Рапорт из Штутгофа | страница 27



— Вы, наверное, не привыкли спать в одиночестве? Как бы вы не соскучились ночью. Может быть, послать за кем-нибудь из ваших товарищей, чтобы вам веселее было спать? Ну как?

— Предпочитаем остаться одни, — резко ответили девушки.

— Почему? Ведь у вас «коммуна», так с чего же вы вдруг стали недотрогами? — съязвил представитель расы господ и ушёл.


После нескольких часов томительного ожидания мы наконец тронулись, и станция Свинемюнде осталась позади.
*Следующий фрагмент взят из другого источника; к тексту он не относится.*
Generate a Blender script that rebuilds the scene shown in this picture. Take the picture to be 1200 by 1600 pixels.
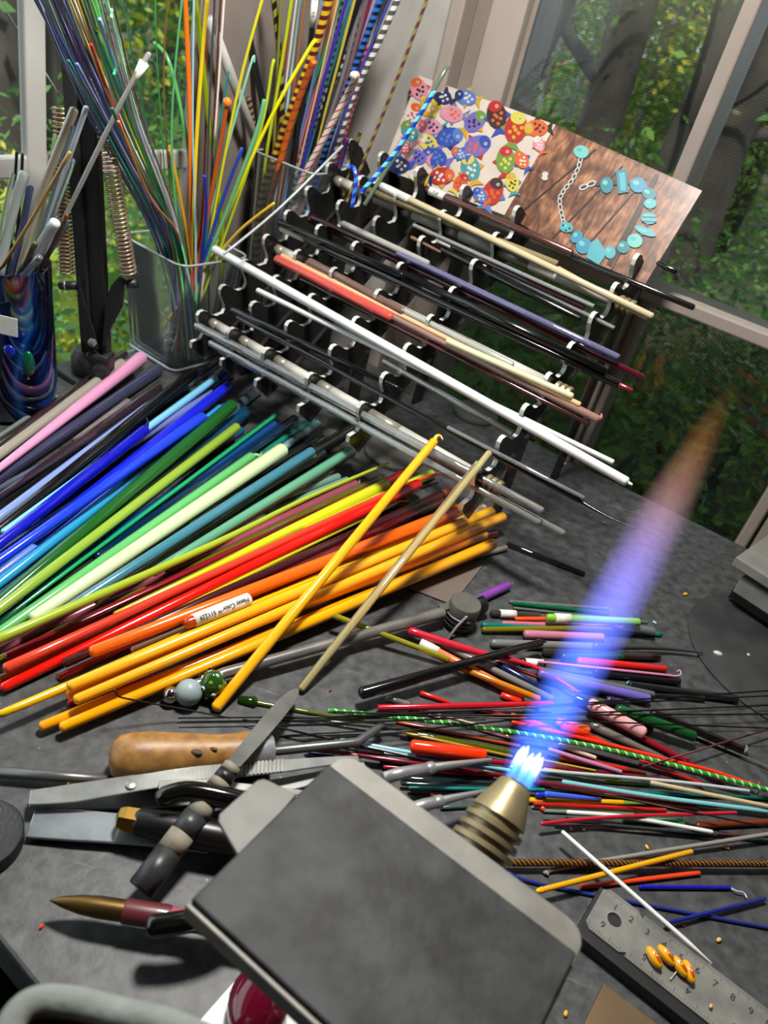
import bpy, math, random
import numpy as np
from mathutils import Vector, Matrix, Quaternion
for o in list(bpy.data.objects): bpy.data.objects.remove(o)
scene = bpy.context.scene
COL = scene.collection
rnd = random.Random(7)
V = Vector

# ------------------------------------------------------------------ camera
F = 1240.0                                   # focal length in pixels of a 1200 x 1600 frame
CAM_H = 0.41                                 # camera height above the bench top (metres)
_d = V((-500.0, 1800.0)); _L = _d.length     # image direction and distance of the nadir
PITCH = math.atan2(F, _L)
_c, _s = _d[1] / _L, _d[0] / _L
FWD = V((0, math.cos(PITCH), -math.sin(PITCH)))
_R0 = V((1, 0, 0)); _U0 = _R0.cross(FWD)
RGT = _c * _R0 - _s * _U0
DWN = -_s * _R0 - _c * _U0
CAM = V((0, 0, CAM_H))
cd = bpy.data.cameras.new('camera'); cam = bpy.data.objects.new('camera', cd); COL.objects.link(cam)
cam.matrix_world = Matrix(((RGT[0], -DWN[0], -FWD[0], CAM[0]), (RGT[1], -DWN[1], -FWD[1], CAM[1]), (RGT[2], -DWN[2], -FWD[2], CAM[2]), (0, 0, 0, 1)))
cd.sensor_fit = 'VERTICAL'; cd.sensor_height = 36.0; cd.sensor_width = 27.0
cd.lens = F / 1600 * 36.0
cd.clip_start = 0.01; cd.clip_end = 200
cd.dof.use_dof = True; cd.dof.focus_distance = 0.56; cd.dof.aperture_fstop = 11.0
scene.camera = cam

# ------------------------------------------------------------------ world, lights, exposure
w = bpy.data.worlds.new('sky'); scene.world = w; w.use_nodes = True
bg = w.node_tree.nodes['Background']; bg.inputs[0].default_value = (0.80, 0.90, 1.0, 1); bg.inputs[1].default_value = 2.3
sd = bpy.data.lights.new('sun', 'SUN'); sd.energy = 9.0; sd.angle = 0.02; sd.color = (1, 0.93, 0.8)
so = bpy.data.objects.new('sun', sd); COL.objects.link(so); so.rotation_euler = (math.radians(38), 0, math.radians(-20))
scene.view_settings.view_transform = 'Standard'; scene.view_settings.look = 'None'
scene.view_settings.exposure = 0.0; scene.view_settings.gamma = 1.0
scene.view_settings.use_curve_mapping = False
cy = scene.cycles
cy.max_bounces = 10; cy.transmission_bounces = 8; cy.transparent_max_bounces = 24; cy.glossy_bounces = 4; cy.diffuse_bounces = 3
cy.caustics_reflective = False; cy.caustics_refractive = False; cy.sample_clamp_indirect = 4.0
cy.use_denoising = True
LAMP_POS = V((-0.04, 0.50, 0.80))             # head of the spring-arm lamp, above the frame
LAMP_W = 11.5

# ------------------------------------------------------------------ pixel -> place helpers
def ray(x, y): return FWD + (x - 600) / F * RGT + (y - 800) / F * DWN
def P(x, y, z=0.0):
    r = ray(x, y); return CAM + r * ((z - CAM_H) / r.z)
def Q(x, y, yy):
    r = ray(x, y); return CAM + r * (yy / r.y)
def PL(x, y, p0, n):
    r = ray(x, y); return CAM + r * ((V(p0) - CAM).dot(V(n)) / r.dot(V(n)))
def dep(p): return (V(p) - CAM).dot(FWD)
def wr(wpx, p): return wpx / 2 * dep(p) / F      # pixel width -> radius at a place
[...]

Началось бесконечное путешествие по Германии. Медленно тащился наш эшелон. Мы останавливались на каждой станции. Железнодорожное оборудование было уже сильно изношено, а обслуживали железную дорогу в основном женщины. Немецкие женщины, французские женщины, голландские женщины, французские и голландские военнопленные и угнанные на принудительные работы гражданские лица. Когда поезд трогался или начинал тормозить, нам казалось, что вагоны вот-вот развалятся на куски. Мы непрерывно тряслись, ударяясь друг о друга. Становилось всё жарче. Дышать было уже совершенно нечем. Нас всё сильнее мучила жажда. На остановках из нашего вагона, как и из двух других, раздавались крики: «Воды, воды…» Но воды нам не давали.

Начинало смеркаться, и скоро нас окутала кромешная тьма. На судне лишь немногим удалось вздремнуть, а остальные вообще всю ночь не сомкнули глаз. Поэтому мы договорились о том, как обеспечить себе хотя бы несколько часов сна. Спичками, которые нам удалось припрятать, мы осветили вагон. Весь багаж снесли в один конец вагона, так что освободилась значительная часть пола.

Договорились, что половина из нас ляжет и постарается заснуть часа на два-три, а потом отдохнёт другая половина. С первой партией легли спать семь наших девушек и я. Остальные по-прежнему стояли или лежали, изогнувшись, между чемоданами и саквояжами.

Заснуть? Мы ослабели, устали, проголодались, невероятно страдали от жары и духоты, ноги ломило. Около двух суток мы не снимали обуви и не получали пищи. Около двух суток мы не получали воды. Ноги отекли и опухли от бесконечного стояния, но на полу, когда лицо зарывается в вонючую грязь, дышать ещё труднее.

Во рту всё пересохло. Губы покрылись коркой и потрескались. Со всех сторон доносятся стоны. Рядом со мной прерывисто дышит одна из девушек: «Воды, воды…» Если у кого-нибудь не выдержат нервы, то начнётся паника…

Из темноты раздаётся спокойный голос:

— Товарищи! Я хочу сказать вам несколько слов. Нам трудно и, возможно, будет ещё трудней, но самое главное сейчас — это держать себя в руках. Если начнётся паника, мы погибли. Верно я говорю?